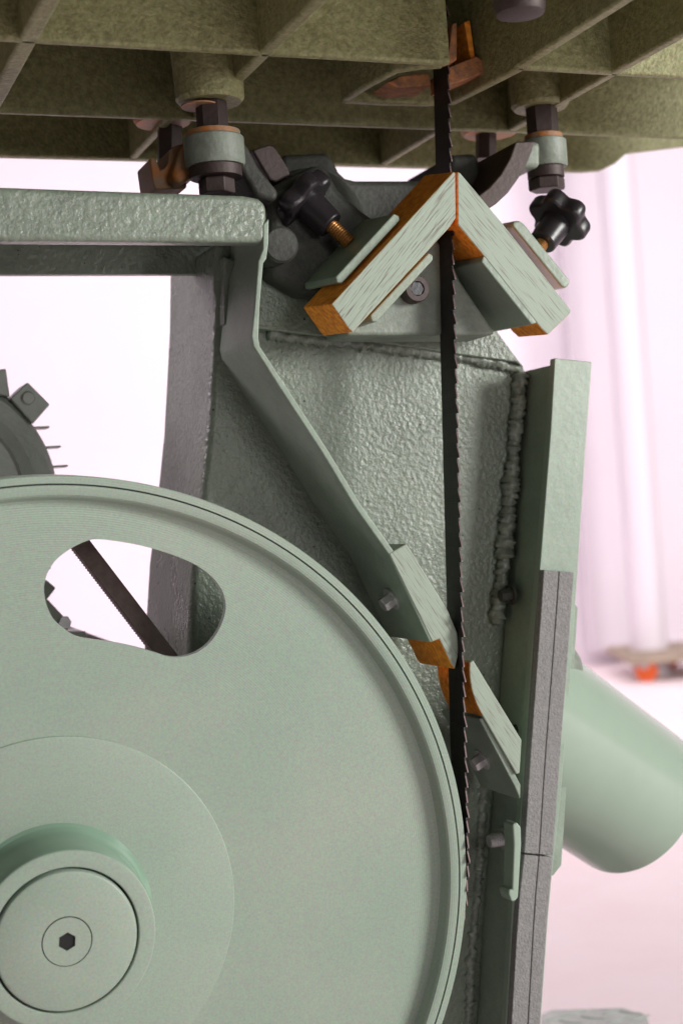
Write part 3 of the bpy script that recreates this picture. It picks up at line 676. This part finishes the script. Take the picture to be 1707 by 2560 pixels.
# ------------------------------------------------------------------ background things
def bgp(px, py, y):                                # point at world depth y
    r = ray(px, py); return CAM + r*(y/r.y)
a = bgp(1600, 1200, 4.9)
pp = mesh_obj('white_duct', B().cyl(Vector((a.x, 4.95, 0)), Vector((a.x, 4.95, 3)), .062, 48), 'white')
tag(pp, 'blurred white upright duct against the pale wall at the right', 'duct')
a0 = bgp(1440, 1200, 5.3).x; a1 = bgp(1548, 1200, 5.3).x
pn_ = mesh_obj('wall_panel', B().add([(x, y, z) for z in (.05, 3) for y in (5.25, 5.30) for x in (a0, a1)], [(0, 1, 3, 2), (4, 6, 7, 5), (0, 4, 5, 1), (2, 3, 7, 6), (0, 2, 6, 4), (1, 5, 7, 3)]), 'wall_panel', bevel=.01)
tag(pn_, 'blurred lilac grey upright panel on the wall left of the white duct', 'panel')
do = thing('dolly', 'blurred low dolly with an orange caster on the floor at the right', 'dolly', Vector((bgp(1640, 1660, 4.8).x, 4.8, 0)))
p = bgp(1562, 1650, 4.75)
def wbox(name, x0, x1, y0, y1, z0, z1, mat, parent, bev=.003):
    return mesh_obj(name, B().add([(x, y, z) for z in (z0, z1) for y in (y0, y1) for x in (x0, x1)], [(0, 1, 3, 2), (4, 6, 7, 5), (0, 4, 5, 1), (2, 3, 7, 6), (0, 2, 6, 4), (1, 5, 7, 3)]), mat, parent, bevel=bev)
zt = p.z
wbox('deck', p.x, p.x+.75, 4.7, 5.1, zt-.012, zt+.012, 'dolly', do)
for cx_, cy_ in ((p.x+.06, 4.75), (p.x+.20, 5.05), (p.x+.68, 4.75), (p.x+.68, 5.05)):
    fk = mesh_obj('caster_fork', B().lathe(Vector((cx_, cy_, zt-.012)), -ZM, [(.03, 0), (.03, .006), (.022, .01), (.018, max(.02, zt-.075))], 24), 'grey', do)
    mesh_obj('caster_wheel', B().cyl(Vector((cx_-.012+.012, cy_-.016, .036)), Vector((cx_+.012, cy_+.016, .036)), .036, 32), 'orange', fk, bevel=.005)
# chequer plate step low at the right
st = thing('step_plate', 'pale green chequer plate step with a bent corner at the bottom right', 'step plate', bgp(1480, 2560, 1.75))
yS = 1.58
pts = [(1352, 2535), (1376, 2524), (1554, 2518), (1615, 2537), (1640, 2600), (1640, 2800), (1330, 2800)]
zS = bgp(1480, 2520, yS).z-.02
def onz(px, py, z): r = ray(px, py); return CAM + r*((z-CAM.z)/r.z)
tp = [onz(x, y, zS) for x, y in pts]
bb = B(); bb.loft([[q-ZM*.004 for q in tp], tp]); mesh_obj('plate', bb, 'tread', st, bevel=.0015)
bb = B(); cen = onz(1480, 2560, zS)
for (px, py, a) in [(1390, 2546, .5), (1440, 2532, .5), (1480, 2545, -.5), (1530, 2530, .5), (1575, 2532, -.5), (1600, 2545, .5), (1545, 2550, .5), (1425, 2556, -.5)]:
    q = onz(px, py, zS); e1 = Vector((math.cos(a), math.sin(a), 0)); e2 = Vector((-e1.y, e1.x, 0))
    o = mesh_obj('tread', B().loft([[q-e1*.015, q-e2*.004, q+e1*.015, q+e2*.004], [q-e1*.012+ZM*.0014, q-e2*.002+ZM*.0014, q+e1*.012+ZM*.0014, q+e2*.002+ZM*.0014]]), 'tread', st)

# ------------------------------------------------------------------ one machine: gather the assemblies under the band saw
saw = thing('band_saw', 'pale green band saw seen close up, wheel, blade and ribbed table in view', 'band saw', Vector((0.05, 1.1, 0)))
bpy.context.view_layer.update()
def adopt(o, parent):
    mw = o.matrix_world.copy(); o.parent = parent; o.matrix_parent_inverse = parent.matrix_world.inverted(); o.matrix_basis = mw
    for k in ('category', 'group'):
        if k in o: del o[k]
def below(o):
    out = []
    for c_ in o.children: out += [c_]+below(c_)
    return out
def host(empty, first, name):
    parts = below(empty); h = next(p for p in parts if p.name.split('.')[0] == first)
    h.name = name; h['label'] = empty['label']; adopt(h, saw); bpy.context.view_layer.update()
    for p in parts:
        if p != h: adopt(p, h)
    bpy.data.objects.remove(empty)
def dissolve(empty):
    for p in list(empty.children): adopt(p, saw)
    bpy.data.objects.remove(empty)
for o in [o for o in COL.objects if o.parent is None and o.name.split('.')[0] in ('foam_seal',)]: host(o, 'foam_strip', 'foam_seal')
host(wh, 'disc', 'wheel'); host(ug, 'body', 'upper_guide_bracket'); host(gb, 'plate', 'lower_guide_bracket')
host(tr, 'cradle', 'table_trunnion'); host(tb_, 'table_top', 'table'); host(mo, 'housing', 'motor'); host(wb, 'belt_band', 'drive_belt'); host(ti, 'insert_block', 'throat_insert')
dissolve(fr)
for o in [o for o in COL.objects if o.parent is None and o.name.split('.')[0] in ('guide_block', 'saw_blade', 'dust_pipe', 'motor_rail')]: adopt(o, saw)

REQUIREMENT: Without the pictures, write out the whole listing above exactly as it appears.

WORKED ANSWER:
Write part 3 of the bpy script that recreates this picture. It picks up at line 676. This part finishes the script. Take the picture to be 1707 by 2560 pixels.
# ------------------------------------------------------------------ background things
def bgp(px, py, y):                                # point at world depth y
    r = ray(px, py); return CAM + r*(y/r.y)
a = bgp(1600, 1200, 4.9)
pp = mesh_obj('white_duct', B().cyl(Vector((a.x, 4.95, 0)), Vector((a.x, 4.95, 3)), .062, 48), 'white')
tag(pp, 'blurred white upright duct against the pale wall at the right', 'duct')
a0 = bgp(1440, 1200, 5.3).x; a1 = bgp(1548, 1200, 5.3).x
pn_ = mesh_obj('wall_panel', B().add([(x, y, z) for z in (.05, 3) for y in (5.25, 5.30) for x in (a0, a1)], [(0, 1, 3, 2), (4, 6, 7, 5), (0, 4, 5, 1), (2, 3, 7, 6), (0, 2, 6, 4), (1, 5, 7, 3)]), 'wall_panel', bevel=.01)
tag(pn_, 'blurred lilac grey upright panel on the wall left of the white duct', 'panel')
do = thing('dolly', 'blurred low dolly with an orange caster on the floor at the right', 'dolly', Vector((bgp(1640, 1660, 4.8).x, 4.8, 0)))
p = bgp(1562, 1650, 4.75)
def wbox(name, x0, x1, y0, y1, z0, z1, mat, parent, bev=.003):
    return mesh_obj(name, B().add([(x, y, z) for z in (z0, z1) for y in (y0, y1) for x in (x0, x1)], [(0, 1, 3, 2), (4, 6, 7, 5), (0, 4, 5, 1), (2, 3, 7, 6), (0, 2, 6, 4), (1, 5, 7, 3)]), mat, parent, bevel=bev)
zt = p.z
wbox('deck', p.x, p.x+.75, 4.7, 5.1, zt-.012, zt+.012, 'dolly', do)
for cx_, cy_ in ((p.x+.06, 4.75), (p.x+.20, 5.05), (p.x+.68, 4.75), (p.x+.68, 5.05)):
    fk = mesh_obj('caster_fork', B().lathe(Vector((cx_, cy_, zt-.012)), -ZM, [(.03, 0), (.03, .006), (.022, .01), (.018, max(.02, zt-.075))], 24), 'grey', do)
    mesh_obj('caster_wheel', B().cyl(Vector((cx_-.012+.012, cy_-.016, .036)), Vector((cx_+.012, cy_+.016, .036)), .036, 32), 'orange', fk, bevel=.005)
# chequer plate step low at the right
st = thing('step_plate', 'pale green chequer plate step with a bent corner at the bottom right', 'step plate', bgp(1480, 2560, 1.75))
yS = 1.58
pts = [(1352, 2535), (1376, 2524), (1554, 2518), (1615, 2537), (1640, 2600), (1640, 2800), (1330, 2800)]
zS = bgp(1480, 2520, yS).z-.02
def onz(px, py, z): r = ray(px, py); return CAM + r*((z-CAM.z)/r.z)
tp = [onz(x, y, zS) for x, y in pts]
bb = B(); bb.loft([[q-ZM*.004 for q in tp], tp]); mesh_obj('plate', bb, 'tread', st, bevel=.0015)
bb = B(); cen = onz(1480, 2560, zS)
for (px, py, a) in [(1390, 2546, .5), (1440, 2532, .5), (1480, 2545, -.5), (1530, 2530, .5), (1575, 2532, -.5), (1600, 2545, .5), (1545, 2550, .5), (1425, 2556, -.5)]:
    q = onz(px, py, zS); e1 = Vector((math.cos(a), math.sin(a), 0)); e2 = Vector((-e1.y, e1.x, 0))
    o = mesh_obj('tread', B().loft([[q-e1*.015, q-e2*.004, q+e1*.015, q+e2*.004], [q-e1*.012+ZM*.0014, q-e2*.002+ZM*.0014, q+e1*.012+ZM*.0014, q+e2*.002+ZM*.0014]]), 'tread', st)

# ------------------------------------------------------------------ one machine: gather the assemblies under the band saw
saw = thing('band_saw', 'pale green band saw seen close up, wheel, blade and ribbed table in view', 'band saw', Vector((0.05, 1.1, 0)))
bpy.context.view_layer.update()
def adopt(o, parent):
    mw = o.matrix_world.copy(); o.parent = parent; o.matrix_parent_inverse = parent.matrix_world.inverted(); o.matrix_basis = mw
    for k in ('category', 'group'):
        if k in o: del o[k]
def below(o):
    out = []
    for c_ in o.children: out += [c_]+below(c_)
    return out
def host(empty, first, name):
    parts = below(empty); h = next(p for p in parts if p.name.split('.')[0] == first)
    h.name = name; h['label'] = empty['label']; adopt(h, saw); bpy.context.view_layer.update()
    for p in parts:
        if p != h: adopt(p, h)
    bpy.data.objects.remove(empty)
def dissolve(empty):
    for p in list(empty.children): adopt(p, saw)
    bpy.data.objects.remove(empty)
for o in [o for o in COL.objects if o.parent is None and o.name.split('.')[0] in ('foam_seal',)]: host(o, 'foam_strip', 'foam_seal')
host(wh, 'disc', 'wheel'); host(ug, 'body', 'upper_guide_bracket'); host(gb, 'plate', 'lower_guide_bracket')
host(tr, 'cradle', 'table_trunnion'); host(tb_, 'table_top', 'table'); host(mo, 'housing', 'motor'); host(wb, 'belt_band', 'drive_belt'); host(ti, 'insert_block', 'throat_insert')
dissolve(fr)
for o in [o for o in COL.objects if o.parent is None and o.name.split('.')[0] in ('guide_block', 'saw_blade', 'dust_pipe', 'motor_rail')]: adopt(o, saw)